---------- Given information ----------

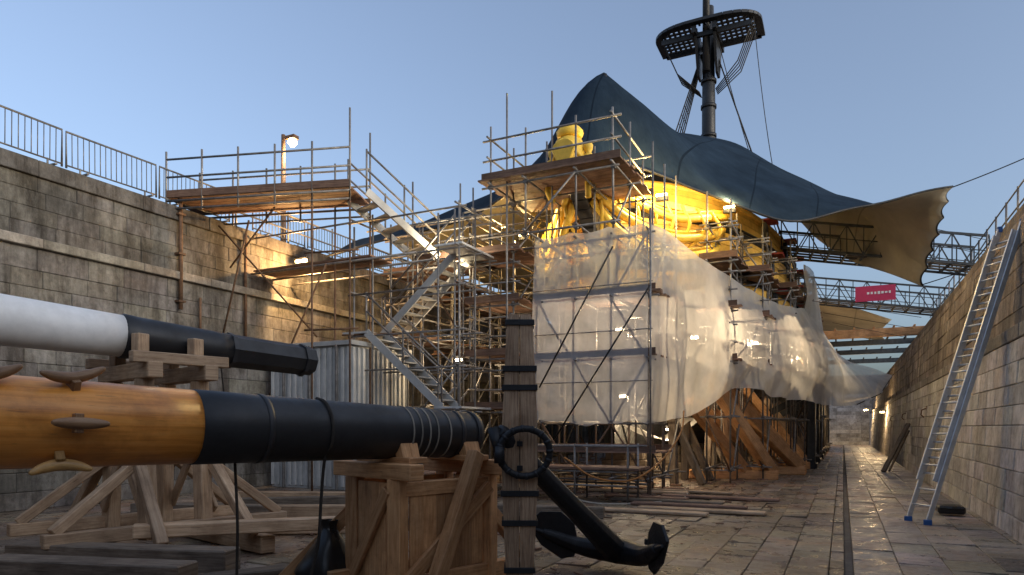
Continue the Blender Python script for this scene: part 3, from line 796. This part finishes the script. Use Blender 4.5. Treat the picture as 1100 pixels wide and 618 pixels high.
# ---------------------------------------------------------------- trestles
sA=V((dA.x,dA.y,0)).normalized(); wA=V((sA.y,-sA.x,0))
C=V((-3.90,5.95,0))
m=MB()
def q(a,b,z): return C+wA*a+sA*b+V((0,0,z))
hw,hs,H=.36,.58,1.12
for a in (-hw,hw):
    for b in (-hs,hs): m.beam(q(a,b,0),q(a,b,H),.15,.15,0)
for b in (-hs,hs):
    m.beam(q(-hw-.3,b,H+.07),q(hw+.3,b,H+.07),.16,.15,0); m.beam(q(-hw,b,.12),q(hw,b,.12),.08,.16,0)
for a in (-hw,hw):
    m.beam(q(a,-hs-.3,.1),q(a,hs+.3,.1),.12,.18,0)
    m.beam(q(a*1.0,-hs,H-.1),q(a,hs,H-.1),.12,.14,0)
n=6
for k in range(n):
    b=-hs+.12+(2*hs-.24)*(k+.5)/n; m.beam(q(hw+.03,b,.2),q(hw+.03,b,H-.04),.165,.03,0,up=wA)
for k in range(4):
    a=-hw+.12+(2*hw-.24)*(k+.5)/4; m.beam(q(a,-hs-.03,.05),q(a,-hs-.03,H-.04),.13,.03,0,up=sA)
m.beam(q(hw+.08,-hs+.05,.15),q(hw+.08,hs-.05,H-.12),.14,.055,0,up=wA)
m.beam(q(-hw+.05,-hs-.08,.12),q(hw-.05,-hs-.08,H-.1),.12,.05,0,up=sA)
for b in (-.4,.40):
    for sg in (1,-1): m.beam(q(sg*.30,b,H+.14),q(sg*.24,b,H+.32),.12,.2,0,up=sA)
    m.beam(q(-.45,b,H+.17),q(.45,b,H+.17),.22,.06,0)
m.beam((-5.25,5.35,0.0),(-4.15,5.95,1.3),.16,.14,0)
m.beam((-3.46,5.40,0.0),(-3.33,6.05,1.35),.13,.14,0)
m.beam(q(-.2,hs+1.2,0),q(-.1,hs,1.1),.12,.14,0)
m.build('timber_trestle',[M_timberO],.008)

dB=(B1-B0).normalized(); sB=V((dB.x,dB.y,0)).normalized(); wB=V((sB.y,-sB.x,0))
def trestle(Cx,Cy,H,mat,cheek=True,span=3.4):
    C=V((Cx,Cy,0)); q=lambda a,b,z:C+wB*a+sB*b+V((0,0,z)); m=MB()
    for b in (-.35,.35):
        for a in (-.5,.5): m.beam(q(a*1.25,b,.2),q(a,b,H-.2),.17,.17,0)
        m.beam(q(-.85,b,H-.1),q(.85,b,H-.1),.18,.2,0)
        m.beam(q(-span/2,b*1.9,.13),q(span/2,b*1.9,.13),.2,.22,0)
        m.beam(q(-span/2+.15,b*1.6,.25),q(-.45,b*1.25,H*.55),.13,.13,0)
        m.beam(q(span/2-.15,b*1.6,.25),q(.45,b*1.25,H*.55),.13,.13,0)
        m.beam(q(-.6,b*1.3,.5),q(.6,b*1.3,H*.8),.05,.14,0)
        m.beam(q(.6,b*1.3+.06,.5),q(-.6,b*1.3+.06,H*.8),.05,.14,0)
        if cheek:
            for a in (-.38,.38): m.beam(q(a,b,H),q(a,b,H+.38),.14,.16,0)
    for a in (-.75,.75):
        m.beam(q(a,-.6,H+.05),q(a,.6,H+.05),.14,.14,0)
        m.beam(q(a*.9,-1.5,.32),q(a*.9,1.5,.32),.16,.16,0)
        m.beam(q(a*.9,-1.4,.4),q(a*.7,-.4,H*.5),.12,.12,0); m.beam(q(a*.9,1.4,.4),q(a*.7,.4,H*.5),.12,.12,0)
    m.beam(q(-.5,-.35,H*.52),q(-.5,.35,H*.52),.1,.16,0)
    return m.build('timber_trestle',[mat],.01)
trestle(-8.33,6.2,2.42,M_timber)
trestle(-9.3,2.4,2.4,M_timber)
def baulk(name,p,q,w,h,mat):
    m=MB(); m.beam(p,q,w,h,0); return m.build(name,[mat],.015)
for p,q,w,hh,mt in [((-8.6,4.6,.14),(-5.9,5.3,.16),.30,.28,M_old),((-7.4,5.2,.4),(-5.6,7.5,.35),.2,.16,M_timber),((-8.9,6.9,.12),(-6.2,8.6,.12),.22,.22,M_timber),
   ((-7.7,3.9,.16),(-5.6,4.5,.16),.32,.3,M_old),((-6.9,8.6,.1),(-4.6,9.6,.1),.25,.2,M_old),((-9.6,8.8,.12),(-6.8,10.2,.12),.25,.22,M_timber),((-6.4,3.6,.08),(-5.2,5.6,.08),.24,.12,M_old),
   ((-10.5,9.6,.12),(-8.0,11.6,.12),.28,.24,M_old),((-11.6,8.2,.12),(-9.0,9.0,.12),.28,.24,M_old),((-12.2,10.6,.12),(-7.5,12.6,.12),.22,.2,M_timber),((-7,10.8,.1),(-3.8,11.6,.1),.24,.2,M_old)]:
    baulk('timber_baulk',p,q,w,hh,mt)
for i in range(9):
    x=rr(-6,-2.9); y=12.6+i*.62+rr(-.1,.1); l=rr(1.6,2.6); an=rr(-.04,.06)
    baulk('floor_plank',(x,y,.04),(x+l*math.cos(an),y+l*math.sin(an),.04),.3,.06,random.choice([M_board,M_old,M_timber]))
m=MB()
for r_ in range(5):
    for k in range(4):
        o=rr(-.15,.15); m.beam((-9.6+k*.27,11.9+o,.12+r_*.11),(-8.9+k*.27,14.3+o,.12+r_*.11),.23,.07,0)
for k in (0,1): m.beam((-9.8+k*.5,12.3+k*1.6,.04),(-8.5+k*.5,12.1+k*1.6,.04),.1,.07,0)
m.build('board_stack',[M_board],.005)
m=MB()
for k in range(14):
    m.tube([(-7.9+rr(0,.5),11.9,.05+rr(0,.22)),(-7.5+rr(0,.5),14.6,.05+rr(0,.22))],.025,6,0)
m.build('tube_stack',[M_galv])
m=MB()
for i in range(220):
    x=rr(-11,-1.2); y=rr(5,20); s_=rr(.015,.045); m.box((x,y,s_/2+.005),(s_*rr(1,5),s_,s_*.6),0,rr(.5,1.3),rz=rr(0,3))
m.build('wood_debris',[M_board])
m=MB()
for x in (-6.6,-5.3,-4.1):
    for y in (14.1,14.9): m.tube([(x,y,0),(x,y,1.25)],.026,6,0)
for k in range(4): m.box((-5.35,14.15+k*.24,.72),(3.0,.22,.05),1)
for y in (14.1,14.9):
    for z in (.35,.65,1.2): m.tube([(-6.8,y,z),(-3.9,y,z)],.025,6,0)
m.build('work_bench',[M_galv,M_board])
rope('air_hose',[(-5.5,14.0,.95),(-4.8,13.9,.55),(-4.0,14.0,.5),(-3.5,14.6,.9),(-3.3,15.6,1.5),(-3.4,16.4,2.0)],.02,M_hose)
rope('air_hose',[(-6.2,13.9,.7),(-5,13.7,.05),(-3.6,14.2,.03),(-3.2,15.6,.03),(-3.6,17.5,.05)],.02,M_ropeW)
m=MB()
prof_=[(.0,.24),(.15,.27),(.3,.22),(.45,.15),(.58,.08),(.66,.09)]
gr=[]
for z,r_ in prof_:
    row=[]
    for k in range(25):
        A=2*math.pi*k/24; rr_=r_*(1+.35*mn.noise(V((math.cos(A)*1.6,math.sin(A)*1.6,z*3)))); row.append(V((-4.72+rr_*math.cos(A),5.45+rr_*math.sin(A),z)))
    gr.append(row)
m.surf(gsurf(gr,1,4),0,1,True); m.build('plastic_sack',[M_plastic])
m=MB(); m.box((-2.2,8.9,.1),(.3,.12,.08),0,1); m.tube([(-2.6,8.3,.05),(-2.3,8.4,.05),(-2.1,8.5,.12)],[.05,.05,.03],8,0,1); m.build('tool_scrap',[M_iron],.01)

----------

## [Problem to work on]
Exactly restate the lines from the beginning of the data through the line with "m.build('timber_trestle',[M_timberO],.008)", and no others, keeping pictures out.

## [Problem solution]
Continue the Blender Python script for this scene: part 3, from line 796. This part finishes the script. Use Blender 4.5. Treat the picture as 1100 pixels wide and 618 pixels high.
# ---------------------------------------------------------------- trestles
sA=V((dA.x,dA.y,0)).normalized(); wA=V((sA.y,-sA.x,0))
C=V((-3.90,5.95,0))
m=MB()
def q(a,b,z): return C+wA*a+sA*b+V((0,0,z))
hw,hs,H=.36,.58,1.12
for a in (-hw,hw):
    for b in (-hs,hs): m.beam(q(a,b,0),q(a,b,H),.15,.15,0)
for b in (-hs,hs):
    m.beam(q(-hw-.3,b,H+.07),q(hw+.3,b,H+.07),.16,.15,0); m.beam(q(-hw,b,.12),q(hw,b,.12),.08,.16,0)
for a in (-hw,hw):
    m.beam(q(a,-hs-.3,.1),q(a,hs+.3,.1),.12,.18,0)
    m.beam(q(a*1.0,-hs,H-.1),q(a,hs,H-.1),.12,.14,0)
n=6
for k in range(n):
    b=-hs+.12+(2*hs-.24)*(k+.5)/n; m.beam(q(hw+.03,b,.2),q(hw+.03,b,H-.04),.165,.03,0,up=wA)
for k in range(4):
    a=-hw+.12+(2*hw-.24)*(k+.5)/4; m.beam(q(a,-hs-.03,.05),q(a,-hs-.03,H-.04),.13,.03,0,up=sA)
m.beam(q(hw+.08,-hs+.05,.15),q(hw+.08,hs-.05,H-.12),.14,.055,0,up=wA)
m.beam(q(-hw+.05,-hs-.08,.12),q(hw-.05,-hs-.08,H-.1),.12,.05,0,up=sA)
for b in (-.4,.40):
    for sg in (1,-1): m.beam(q(sg*.30,b,H+.14),q(sg*.24,b,H+.32),.12,.2,0,up=sA)
    m.beam(q(-.45,b,H+.17),q(.45,b,H+.17),.22,.06,0)
m.beam((-5.25,5.35,0.0),(-4.15,5.95,1.3),.16,.14,0)
m.beam((-3.46,5.40,0.0),(-3.33,6.05,1.35),.13,.14,0)
m.beam(q(-.2,hs+1.2,0),q(-.1,hs,1.1),.12,.14,0)
m.build('timber_trestle',[M_timberO],.008)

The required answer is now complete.